Further, the historical debate around language in Goa is important to consider—Konkani, the state’s primary language at present, has previously been a site of caste assertion by the Goud Saraswat Brahmins. For many years after 1961, when India annexed the territory from Portugal, Goa was a union territory along with two other former Portuguese territories, Daman and Diu. It was accorded full statehood in 1987, a few months after the passing of the Official Language Act (OLA) of 1987 that instituted “Konkani written in Devnagari script”—Nagari Konkani—as the sole official language of Goa.
This officially recognised form of Konkani, however, was not the popular extant version of the language spoken in Goa, but a dialect spoken largely by the Goan Hindu Saraswats. By officially recognising this form of Konkani, the state effectively excluded two Goan communities, namely the Catholic and Hindu Bahujan groups. The Catholics in Goa largely use the Roman script to write Konkani—or, more accurately, Concanim. (A parallel discussion, not entirely irrelevant, is how the denial of the recognition to Roman-scripted Concanim fostered the marginalisation of Goan Catholic communities.)
Recognising that the pro-Konkani forces were directed by Saraswat interests, the Bahujan Goans resisted the imposition of Nagari Konkani, which they viewed as a tool of establishing Brahmin hegemony in Goa. A major disconnect between the Nagari Konkani and the form of the language spoken by many Bahujan groups was that the former included Brahminised terms that did not organically stem from Goan tradition, and found little connect within the local communities. It was for reasons such as this that the Bahujan groups preferred Marathi as their mode of formal expression, and demanded that it be made the state’s official language.
Wagh explains this in a poetic foreword to this book. In it, he records the mobility that Marathi offered to the Hindu Bahujans in twentieth-century Goa, while Konkani was usurped by the upper-caste Saraswats as a tool to sustain their cultural hegemony over Goan society. Wagh argues in his foreword that it is only due to Marathi that the Bahujan communities were able to familiarise themselves with the works of social reformers and writers such as Dyaneshwar, Tukaram, Shivaji, BR Ambedkar, Jyotiba Phule, and Keshavsut, among others. The foreword ends in a resolve to reclaim the access to Konkani for the Goan Bahujan masses and delimit it from the Brahminical standards of its definition. It is certainly not surprising, then, that Wagh’s insistence on a Konkani that stems from a Bahujan tradition is unsettling to Saraswat Brahmin ears.
Another axis of criticism that Sudirsukta has faced is its unapologetic depiction of Goan society as starkly unequal. In popular culture, Goan society is routinely represented as peaceful, complete with a long-standing history of communal harmony between Hindus and Catholics. But a critical stock of Goan history would not only reveal this notion as false, it would show that this narrative has long pushed into oblivion the histories of caste oppression experienced by Goan Bahujan communities.

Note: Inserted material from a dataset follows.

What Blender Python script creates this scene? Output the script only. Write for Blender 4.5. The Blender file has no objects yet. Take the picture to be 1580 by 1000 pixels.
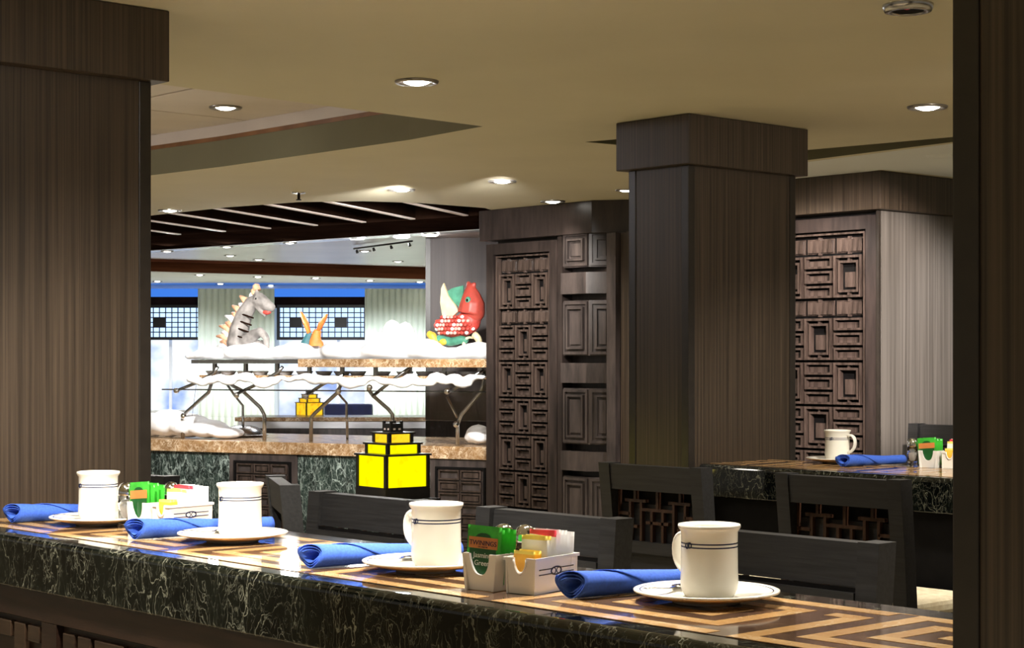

Through his poems, Wagh brings alive a Goa that has been absent from traditional imagination, and which foregrounds narratives of this oppression. In the poem “Amche Dev”— “Our Gods”—the narrator stands before a “dead god” and tells the Mahajans, the group that controls most temples in Goa and which largely comprises upper-caste Saraswats:
We don’t want your garbhagriha
Which is lit with lamps of arrogance
And those of discrimination
…
Not just your garbhagriha
We reject your temples
We don’t even want your sterile god
Who gasps for breath
In your garbhagriha
At the core of this poem are the discriminatory rights of worship: for centuries, Bahujans in Goa have been prevented from entering the garbhagriha, or the sanctum sanctorum, in temples. Established through the Regulamento das Mazanias, a legal framework of temple administration enforced by the Portuguese state in 1886, this rule is in effect till date. Ignoring the complex relationships around temples, this framework has essentially sanctioned private ownership of temples, largely by Saraswat families, while the oppressed-castes were included merely for performing menial labour.
In “Amche Dev,” Wagh proposes a more egalitarian space of Bahujan worship that will be lit with “lamps of our collective soul that’ll burn the skies.” It is a position illustrated in his actions as a politician—in February 2016, the villagers of Madkai in Goa had raised the issue of democratising temple rights and abolition of the Mazania act, after the Mahajans of Madkai’s Navdurga temple decided to replace the idol of the deity. Wagh was prominent among those who supported the villagers.
These expressions are almost alien to Nagari Konkani literature, which has been largely employed to construct a singular Goan identity that fits well in the Indian nationalist imagination. Literary expressions such as Wagh’s, which reveal the fractures within the Goan society—and further, threaten to overturn its power structures—are expectedly found shocking, and suppressed.
The overt emphasis on the usage of supposedly vulgar language in Wagh’s poems by those criticising the book is also indicative of a larger issue concerning linguistic politics within India. Post-colonial India witnessed a consolidation of languages that was effectively guided by a Brahminical sense of aesthetics—it instituted a mythical idea of a “pure” language, where the “impurities” or “profanity” originating from Dalit and Bahujan usage did not find place. Unburdened by such compulsions, Wagh unapologetically introduces words from Portuguese and the oral repertoire of Bahujan dialects in his poems, retaining their enunciations, which are markedly different from those of the Goan Saraswats. It is perhaps a radical redefining of Konkani’s linguistic scope, beyond the limits of Brahminical aesthetics, which has actually unsettled those who have taken offence to Sudirsukta.
Nevertheless, the continuing debate around the anthology in literary circles will at least ensure that Sudirsukta—and crucially, its depiction of Goa—does not remain ignored in contemporary literature in the state.